The literature review led us to develop an extended Technology Acceptance Model incorporated two new constructs applicable to the understanding of student’s acceptance and attitude towards using 3D virtual learning spaces for education: Self-Efficacy and Perceived Enjoyment. An appropriate consideration of these two constructs can increase student’s perceived ease of use and perceived usefulness, thereby forming a more positive attitude and intention to use the 3D virtual learning spaces. The presence of self-efficacy and perceived enjoyment are as expected, play a significant role in determining student’s behavior, by means increase student’s ability and interactivity, where students feel more confident and enjoyable of accepting and using towards the 3D virtual learning spaces.
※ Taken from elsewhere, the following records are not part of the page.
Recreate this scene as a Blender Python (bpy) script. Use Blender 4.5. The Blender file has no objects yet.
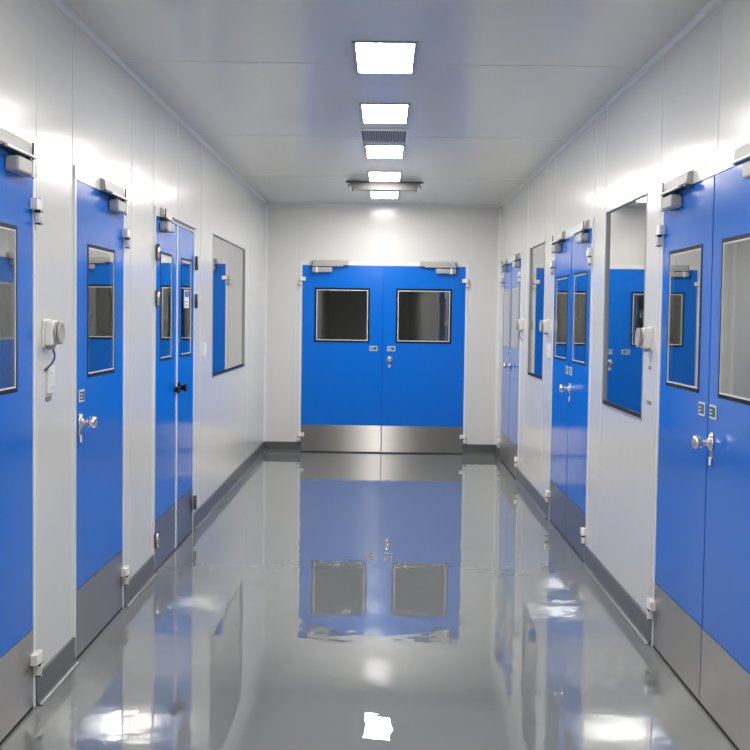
import bpy, bmesh, math, random
from mathutils import Vector, Matrix
random.seed(4)
PI = math.pi
SC = bpy.context.scene
COL = SC.collection

# ------------------------------------------------------------------ camera
EYE = 1.53
FPX = 1180.0
PITCH, YAW, ROLL = 0.0489, -0.0070, 0.0137
cd = bpy.data.cameras.new('camera')
cam = bpy.data.objects.new('camera', cd)
COL.objects.link(cam)
cd.sensor_fit = 'HORIZONTAL'; cd.sensor_width = 36.0
cd.lens = 36.0 * FPX / 750.0
cd.clip_start = 0.05; cd.clip_end = 100
cy, sy = math.cos(YAW), math.sin(YAW)
cp, sp = math.cos(PITCH), math.sin(PITCH)
cr, sr = math.cos(ROLL), math.sin(ROLL)
Ry = Matrix(((cy, 0, -sy), (0, 1, 0), (sy, 0, cy)))
Rx = Matrix(((1, 0, 0), (0, cp, sp), (0, -sp, cp)))
Rz = Matrix(((cr, sr, 0), (-sr, cr, 0), (0, 0, 1)))
R = Rz @ Rx @ Ry                      # rows: camera right, up, forward in (X, Zup, Yfwd)
def row(i): return Vector((R[i][0], R[i][2], R[i][1]))
rt, up, fw = row(0), row(1), row(2)
m = Matrix((rt, up, -fw)).transposed().to_4x4()
m.translation = Vector((0, 0, EYE))
cam.matrix_world = m
SC.camera = cam

# ------------------------------------------------------------------ world, exposure
w = bpy.data.worlds.new('world'); SC.world = w; w.use_nodes = True
w.node_tree.nodes['Background'].inputs[0].default_value = (0.02, 0.02, 0.022, 1)
w.node_tree.nodes['Background'].inputs[1].default_value = 1.0
SC.view_settings.view_transform = 'Standard'
SC.view_settings.look = 'None'
SC.view_settings.gamma = 1.0
SC.view_settings.use_curve_mapping = False
SC.view_settings.exposure = 1.12
LAMP = 22.0          # radiance of the ceiling panels

# ------------------------------------------------------------------ materials
def mat(name, col, rough=0.5, metal=0.0, ior=1.5, bump=0.0, bscale=20.0, coat=0.0, coat_r=0.05,
        var=0.0, vscale=3.0, stretch=None, emis=None, estr=0.0, rvar=0.0):
    M = bpy.data.materials.new(name); M.use_nodes = True
    nt = M.node_tree; b = nt.nodes['Principled BSDF']
    b.inputs['Base Color'].default_value = (*col, 1)
    b.inputs['Roughness'].default_value = rough
    b.inputs['Metallic'].default_value = metal
    b.inputs['IOR'].default_value = ior
    b.inputs['Coat Weight'].default_value = coat
    b.inputs['Coat Roughness'].default_value = coat_r
    tc = nt.nodes.new('ShaderNodeTexCoord'); src = tc.outputs['Object']
    if stretch:
        mp = nt.nodes.new('ShaderNodeMapping'); mp.inputs['Scale'].default_value = stretch
        nt.links.new(src, mp.inputs['Vector']); src = mp.outputs['Vector']
    if var > 0 or rvar > 0:
        n = nt.nodes.new('ShaderNodeTexNoise'); n.inputs['Scale'].default_value = vscale
        n.inputs['Detail'].default_value = 4
        nt.links.new(src, n.inputs['Vector'])
        if var > 0:
            r = nt.nodes.new('ShaderNodeValToRGB')
            r.color_ramp.elements[0].position = .3; r.color_ramp.elements[1].position = .7
            r.color_ramp.elements[0].color = (*[c*(1-var) for c in col], 1)
            r.color_ramp.elements[1].color = (*[min(1, c*(1+var)) for c in col], 1)
            nt.links.new(n.outputs['Fac'], r.inputs['Fac'])
            nt.links.new(r.outputs['Color'], b.inputs['Base Color'])
        if rvar > 0:
            mr = nt.nodes.new('ShaderNodeMapRange')
            mr.inputs['To Min'].default_value = max(0, rough-rvar); mr.inputs['To Max'].default_value = rough+rvar
            nt.links.new(n.outputs['Fac'], mr.inputs['Value'])
            nt.links.new(mr.outputs['Result'], b.inputs['Roughness'])
    if bump > 0:
        n2 = nt.nodes.new('ShaderNodeTexNoise'); n2.inputs['Scale'].default_value = bscale
        n2.inputs['Detail'].default_value = 2
        nt.links.new(src, n2.inputs['Vector'])
        bp = nt.nodes.new('ShaderNodeBump'); bp.inputs['Strength'].default_value = 1.0
        bp.inputs['Distance'].default_value = bump
        nt.links.new(n2.outputs['Fac'], bp.inputs['Height'])
        nt.links.new(bp.outputs['Normal'], b.inputs['Normal'])
        if coat > 0: nt.links.new(bp.outputs['Normal'], b.inputs['Coat Normal'])
    if emis:
        b.inputs['Emission Color'].default_value = (*emis, 1)
        b.inputs['Emission Strength'].default_value = estr
    return M

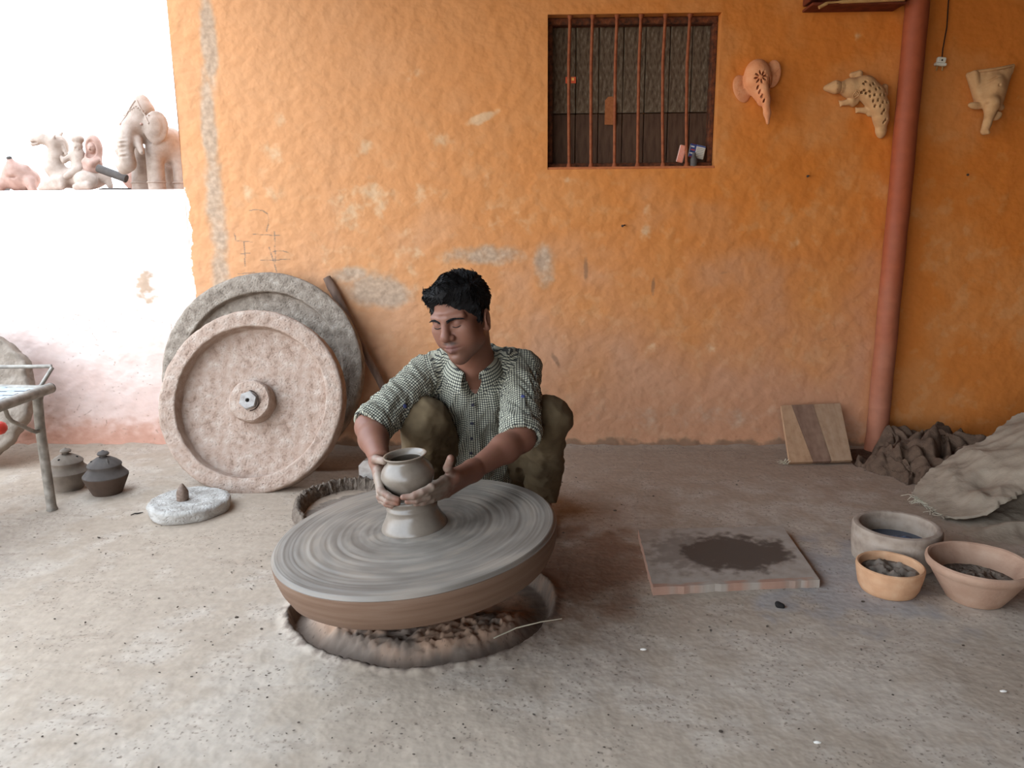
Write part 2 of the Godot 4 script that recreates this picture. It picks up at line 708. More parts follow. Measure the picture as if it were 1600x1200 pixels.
# =====================================================================  floor and shell
const PIT := Vector3(-0.283, 0.0, -1.90)

func axis_lines(breaks: Array) -> PackedFloat32Array:  # [from, to, step] runs
	var o := PackedFloat32Array()
	for b: Array in breaks:
		var cnt := int(round(absf(b[1] - b[0]) / b[2]))
		for i in cnt:
			o.append(lerpf(b[0], b[1], float(i) / cnt))
	o.append(breaks[breaks.size() - 1][1])
	return o


func build_floor() -> void:
	var n1 := noise(0.9, 3, 21)
	var n2 := noise(7.0, 3, 22)
	var n3 := noise(24.0, 3, 23)
	var nr := noise(30.0, 4, 24, true)
	var xs := axis_lines([[-5.0, -2.4, 0.1], [-2.4, -0.72, 0.024], [-0.72, 0.2, 0.0075], [0.2, 2.4, 0.024], [2.4, 3.3, 0.1]])
	var zs := axis_lines([[2.6, -0.9, 0.1], [-0.9, -1.5, 0.02], [-1.5, -2.32, 0.0075], [-2.32, -3.46, 0.022]])
	var pts := PackedVector3Array()
	var uvs := PackedVector2Array()
	for z in zs:
		for x in xs:
			var y := 0.006 * n1.get_noise_2d(x, z) + 0.0022 * n2.get_noise_2d(x, z) + 0.0007 * n3.get_noise_2d(x, z) - 0.002
			var dx := (x - PIT.x) / 0.352
			var dz := (z - PIT.z) / 0.318
			var r := sqrt(dx * dx + dz * dz)
			if r < 1.4:
				r *= 1.0 + 0.035 * n2.get_noise_2d(x * 0.8 + 40.0, z * 0.8) + 0.012 * n3.get_noise_2d(x, z)
				var inside := 1.0 - smoothstep(0.955, 1.0, r)
				var lump := nr.get_noise_2d(x, z) * 0.5 + 0.5
				# lumps of trimmed clay fallen in under the wheel's front edge
				var heap := smoothstep(0.22, 0.5, r) * (1.0 - smoothstep(0.74, 0.92, r)) * smoothstep(-0.1, 0.35, dz)
				var floor_y := -0.034 + 0.003 * n2.get_noise_2d(x * 2, z * 2) + heap * (0.030 + 0.026 * lump + 0.006 * n3.get_noise_2d(x * 3, z * 3))
				y = lerpf(y + 0.007 * (1.0 - smoothstep(1.0, 1.09, r)) * (0.4 + 0.9 * lump), floor_y, inside)
			# the floor creeps up the foot of the wall
			y += 0.016 * smoothstep(-3.29, -3.37, z) * (0.7 + 0.8 * n2.get_noise_2d(x, 3.0))
			pts.append(Vector3(x, y, z))
			uvs.append(Vector2((x + 2.6) / 5.2, (z + 3.46) / 2.66))
	var mb := MB.new()
	mb.grid(pts, xs.size(), false, uvs)
	# colour: packed clay earth with trodden plaster, dust and scuffs
	var W := 2048
	var H := 1048
	var a1 := noise(0.0025, 4, 31).get_image(W, H).get_data()
	var a2 := noise(0.016, 5, 32).get_image(W, H).get_data()
	var a3 := noise(0.065, 4, 33).get_image(W, H).get_data()
	var a4 := noise(0.19, 3, 34).get_image(W, H).get_data()
	var streak := noise(0.05, 4, 35).get_image(W / 4, H)
	streak.resize(W, H, Image.INTERPOLATE_BILINEAR)
	var a5 := streak.get_data()
	var out := PackedByteArray()
	out.resize(W * H * 3)
	var base := Vector3(164, 147, 130)
	var lite := Vector3(176, 161, 146)
	var brown := Vector3(150, 128, 110)
	var red := Vector3(112, 72, 52)
	var grey := Vector3(150, 148, 150)
	for j in H:
		var z := -3.46 + 2.66 * j / H
		for i in W:
			var x := -2.6 + 5.2 * i / W
			var q := j * W + i
			var v1 := a1[q] / 255.0
			var v2 := a2[q] / 255.0
			var v3 := a3[q] / 255.0
			var c := base.lerp(lite, smoothstep(0.42, 0.66, v1 * 0.6 + v2 * 0.4))
			# brown earth along the wall and to the right
			var far := smoothstep(-2.35, -3.1, z + (v2 - 0.5) * 0.5) * 0.8 * smoothstep(-1.6, -0.2, x)
			c = c.lerp(brown, far)
			# reddish shade painted in right of the wheel, bluish trodden clay by the slab
			var shade_d := Vector2((x - 0.17) / 0.28, (z + 2.13) / 0.34).length() + (v2 - 0.5) * 0.9
			c = c.lerp(red, 0.55 * (1.0 - smoothstep(0.4, 1.1, shade_d)))
			var gd := Vector2((x - 0.88) / 0.3, (z + 2.05) / 0.3).length() + (v2 - 0.5) * 1.2
			c = c.lerp(grey, 0.6 * (1.0 - smoothstep(0.5, 1.1, gd)))
			# damp clay in the pit and its crumbling edge
			var dx := (x - PIT.x) / 0.352
			var dz := (z - PIT.z) / 0.318
			var r := sqrt(dx * dx + dz * dz)
			if r < 1.2:
				var wet := 1.0 - smoothstep(0.95, 1.08, r + (v3 - 0.5) * 0.16)
				c = c.lerp(Vector3(122, 106, 94).lerp(Vector3(176, 142, 118), smoothstep(0.3, 0.6, v2) * smoothstep(0.92, 0.72, r)), wet)
			var bd := Vector2((x + 0.50) / 0.30, (z + 2.48) / 0.31).length() + (v3 - 0.5) * 0.12
			c = c.lerp(Vector3(126, 113, 102), 1.0 - smoothstep(0.94, 1.0, bd))
			# trodden scuffs, little dark flecks, pale scratches
			var v4 := a4[q] / 255.0
			var v5 := a5[q] / 255.0
			if v5 > 0.6:
				c = c.lerp(brown * 0.86, smoothstep(0.6, 0.74, v5) * 0.2 * smoothstep(0.42, 0.6, v2))
			elif v5 < 0.36:
				c = c.lerp(lite * 1.08, smoothstep(0.36, 0.26, v5) * 0.1)
			if v4 > 0.72:
				c = c.lerp(Vector3(84, 70, 60), smoothstep(0.72, 0.78, v4) * 0.55 * smoothstep(0.46, 0.6, v2))
			c *= 0.95 + 0.1 * v3
			out[q * 3] = clampi(int(c.x), 0, 255)
			out[q * 3 + 1] = clampi(int(c.y), 0, 255)
			out[q * 3 + 2] = clampi(int(c.z), 0, 255)
	var m := StandardMaterial3D.new()
	m.resource_name = "packed_earth"
	m.albedo_texture = ImageTexture.create_from_image(Image.create_from_data(W, H, false, Image.FORMAT_RGB8, out))
	m.roughness = 0.92
	m.metallic_specular = 0.3
	m.uv1_scale = Vector3.ONE
	m.heightmap_enabled = true
	m.heightmap_texture = ImageTexture.create_from_image(noise(0.11, 5, 36).get_image(W, H))
	m.heightmap_scale = 0.11
	m.texture_repeat = false
	M["packed_earth"] = m
	structure("floor", mb.mesh(), m, "packed clay earth floor with a round pit under the wheel")
	# the yard outside, a hand lower
	var g := MB.new()
	g.box(Vector3(60, 0.2, 60), 0.01, Transform3D(Basis(), Vector3(0, -0.2, 0)))
	structure("ground", g.mesh(), M.earth, "bare earth of the yard")


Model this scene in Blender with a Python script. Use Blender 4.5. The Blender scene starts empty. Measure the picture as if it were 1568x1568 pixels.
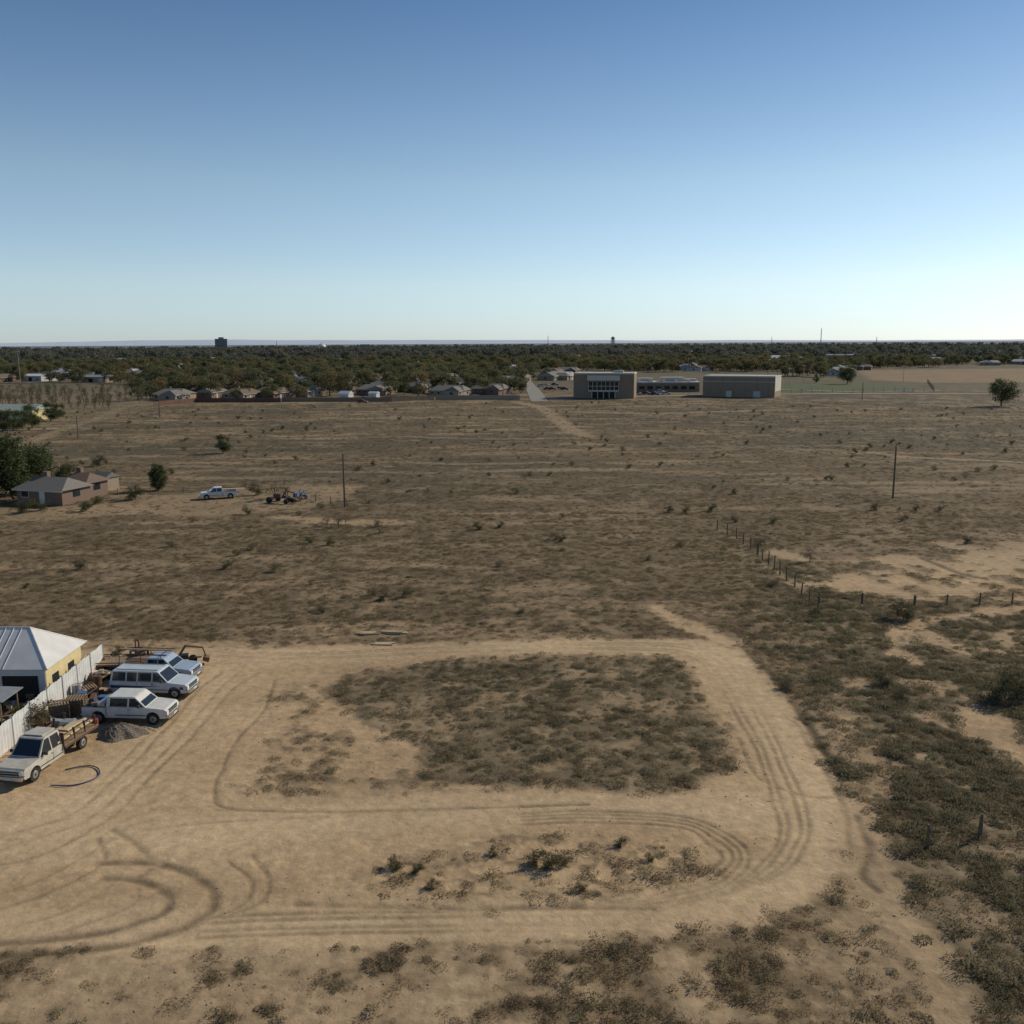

Student’s self-efficacy in virtual world learning can play a major role, ability to accomplish actions effect on usage and a high degree of effort effect easy to use, findings revealed that self-efficacy is a significant predictor for both perceived ease of use and perceived usefulness [11, 12]. Enjoyment also an important factor of virtual world’s usage, considered that technology for fun denotes the extent to believe participating in 3D virtual learning spaces is enjoyable and high impact on how easy the student perceived the 3D virtual learning spaces can be used, findings revealed that perceived enjoyment is a significant predictor for both perceived ease of use and perceived usefulness [17, 21]. Our findings specify that “user’s confidence” and the ‘enjoyment factor” in technology use are significantly related to acceptance and attitude towards using the 3D virtual learning spaces for education.